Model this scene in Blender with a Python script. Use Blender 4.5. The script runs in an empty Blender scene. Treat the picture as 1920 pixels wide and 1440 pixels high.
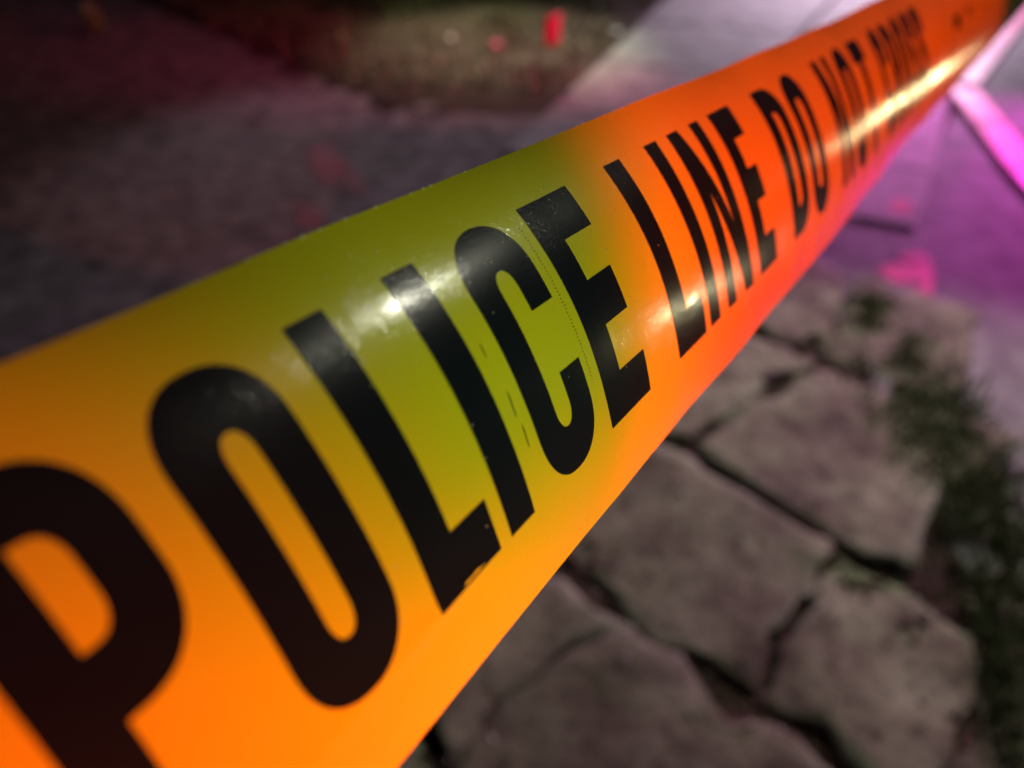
import bpy, bmesh, math, random
import numpy as np
from mathutils import Vector, Matrix, noise
from mathutils.geometry import tessellate_polygon

random.seed(11)
rng = np.random.default_rng(11)
scene = bpy.context.scene
COL = scene.collection
R = math.radians

# ------------------------------------------------------------------ camera
PITCH, CAM_H, FPX = 40.0, 1.15, 1350.0            # degrees down, metres, focal length for a 1920 wide frame
cam_d = bpy.data.cameras.new('camera')
cam = bpy.data.objects.new('camera', cam_d)
COL.objects.link(cam)
cam.location = (0, 0, CAM_H)
cam.rotation_euler = (R(90 - PITCH), 0, 0)
cam_d.sensor_width = 36.0
cam_d.lens = 36.0 * FPX / 1920.0
cam_d.clip_start = 0.005
cam_d.clip_end = 300
cam_d.dof.use_dof = True
cam_d.dof.focus_distance = 0.150
cam_d.dof.aperture_fstop = 6.9
scene.camera = cam

# ------------------------------------------------------------------ world: night sky
world = bpy.data.worlds.new('World')
scene.world = world
world.use_nodes = True
wn = world.node_tree
bg = wn.nodes['Background']
bg.inputs['Color'].default_value = (0.30, 0.30, 0.48, 1)
bg.inputs['Strength'].default_value = 0.022

# ------------------------------------------------------------------ view
scene.view_settings.view_transform = 'Standard'
scene.view_settings.look = 'None'
scene.view_settings.exposure = 0.0
scene.view_settings.gamma = 1.0

# ------------------------------------------------------------------ tape surface (units of one letter height)
U = 0.05
TD = np.array([0.55143389, 0.45381521, -0.6999803])
QA = (0.40989577, -0.84587765, -0.12778633, 0.04153347)
QB = (-2.02933087, 0.57521301, -0.20735679, -0.04527022)
BOW = (9.54754692e-03, 1.10631369e-02, -9.00093571e-03, -3.62866855e-04, -1.83581583e-03, -2.15220402e-03, 9.53244457e-05, 1.36232891e-04)
TB, TT = -0.322, 1.238
_e1 = np.cross(TD, [0, 0, 1.0]); _e1 /= np.linalg.norm(_e1)
_e2 = np.cross(_e1, TD)
CM = np.array([[1, 0, 0], [0, math.sin(R(PITCH)), math.cos(R(PITCH))], [0, -math.cos(R(PITCH)), math.sin(R(PITCH))]])
S_LO, S_HI = -0.1, 10.1

def _raw(s, t):
    u = sum(QA[k] * t ** k for k in range(4)); v = sum(QB[k] * t ** k for k in range(4))
    ds = s - 1.2
    u = u + BOW[0] * ds ** 2 + BOW[4] * ds ** 3 + BOW[6] * ds ** 4
    v = v + BOW[1] * ds ** 2 + BOW[5] * ds ** 3 + BOW[7] * ds ** 4
    a = BOW[2] * ds + BOW[3] * ds ** 2
    um = sum(QA[k] * .5 ** k for k in range(4)); vm = sum(QB[k] * .5 ** k for k in range(4))
    du, dv = u - um, v - vm
    u = um + du * np.cos(a) - dv * np.sin(a); v = vm + du * np.sin(a) + dv * np.cos(a)
    return s[..., None] * TD + u[..., None] * _e1 + v[..., None] * _e2

def _smooth(s, t):
    """camera-frame units; beyond the visible stretch the ribbon runs on straight"""
    s = np.asarray(s, float); t = np.asarray(t, float)
    sc = np.clip(s, S_LO, S_HI)
    p = _raw(sc, t)
    h = 1e-3
    tang = (_raw(sc + h, t) - _raw(sc - h, t)) / (2 * h)
    return p + (s - sc)[..., None] * tang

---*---

From start to finish, output the listing exactly, but omit its pictures.

Model this scene in Blender with a Python script. Use Blender 4.5. The script runs in an empty Blender scene. Treat the picture as 1920 pixels wide and 1440 pixels high.
import bpy, bmesh, math, random
import numpy as np
from mathutils import Vector, Matrix, noise
from mathutils.geometry import tessellate_polygon

random.seed(11)
rng = np.random.default_rng(11)
scene = bpy.context.scene
COL = scene.collection
R = math.radians

# ------------------------------------------------------------------ camera
PITCH, CAM_H, FPX = 40.0, 1.15, 1350.0            # degrees down, metres, focal length for a 1920 wide frame
cam_d = bpy.data.cameras.new('camera')
cam = bpy.data.objects.new('camera', cam_d)
COL.objects.link(cam)
cam.location = (0, 0, CAM_H)
cam.rotation_euler = (R(90 - PITCH), 0, 0)
cam_d.sensor_width = 36.0
cam_d.lens = 36.0 * FPX / 1920.0
cam_d.clip_start = 0.005
cam_d.clip_end = 300
cam_d.dof.use_dof = True
cam_d.dof.focus_distance = 0.150
cam_d.dof.aperture_fstop = 6.9
scene.camera = cam

# ------------------------------------------------------------------ world: night sky
world = bpy.data.worlds.new('World')
scene.world = world
world.use_nodes = True
wn = world.node_tree
bg = wn.nodes['Background']
bg.inputs['Color'].default_value = (0.30, 0.30, 0.48, 1)
bg.inputs['Strength'].default_value = 0.022

# ------------------------------------------------------------------ view
scene.view_settings.view_transform = 'Standard'
scene.view_settings.look = 'None'
scene.view_settings.exposure = 0.0
scene.view_settings.gamma = 1.0

# ------------------------------------------------------------------ tape surface (units of one letter height)
U = 0.05
TD = np.array([0.55143389, 0.45381521, -0.6999803])
QA = (0.40989577, -0.84587765, -0.12778633, 0.04153347)
QB = (-2.02933087, 0.57521301, -0.20735679, -0.04527022)
BOW = (9.54754692e-03, 1.10631369e-02, -9.00093571e-03, -3.62866855e-04, -1.83581583e-03, -2.15220402e-03, 9.53244457e-05, 1.36232891e-04)
TB, TT = -0.322, 1.238
_e1 = np.cross(TD, [0, 0, 1.0]); _e1 /= np.linalg.norm(_e1)
_e2 = np.cross(_e1, TD)
CM = np.array([[1, 0, 0], [0, math.sin(R(PITCH)), math.cos(R(PITCH))], [0, -math.cos(R(PITCH)), math.sin(R(PITCH))]])
S_LO, S_HI = -0.1, 10.1

def _raw(s, t):
    u = sum(QA[k] * t ** k for k in range(4)); v = sum(QB[k] * t ** k for k in range(4))
    ds = s - 1.2
    u = u + BOW[0] * ds ** 2 + BOW[4] * ds ** 3 + BOW[6] * ds ** 4
    v = v + BOW[1] * ds ** 2 + BOW[5] * ds ** 3 + BOW[7] * ds ** 4
    a = BOW[2] * ds + BOW[3] * ds ** 2
    um = sum(QA[k] * .5 ** k for k in range(4)); vm = sum(QB[k] * .5 ** k for k in range(4))
    du, dv = u - um, v - vm
    u = um + du * np.cos(a) - dv * np.sin(a); v = vm + du * np.sin(a) + dv * np.cos(a)
    return s[..., None] * TD + u[..., None] * _e1 + v[..., None] * _e2

def _smooth(s, t):
    """camera-frame units; beyond the visible stretch the ribbon runs on straight"""
    s = np.asarray(s, float); t = np.asarray(t, float)
    sc = np.clip(s, S_LO, S_HI)
    p = _raw(sc, t)
    h = 1e-3
    tang = (_raw(sc + h, t) - _raw(sc - h, t)) / (2 * h)
    return p + (s - sc)[..., None] * tang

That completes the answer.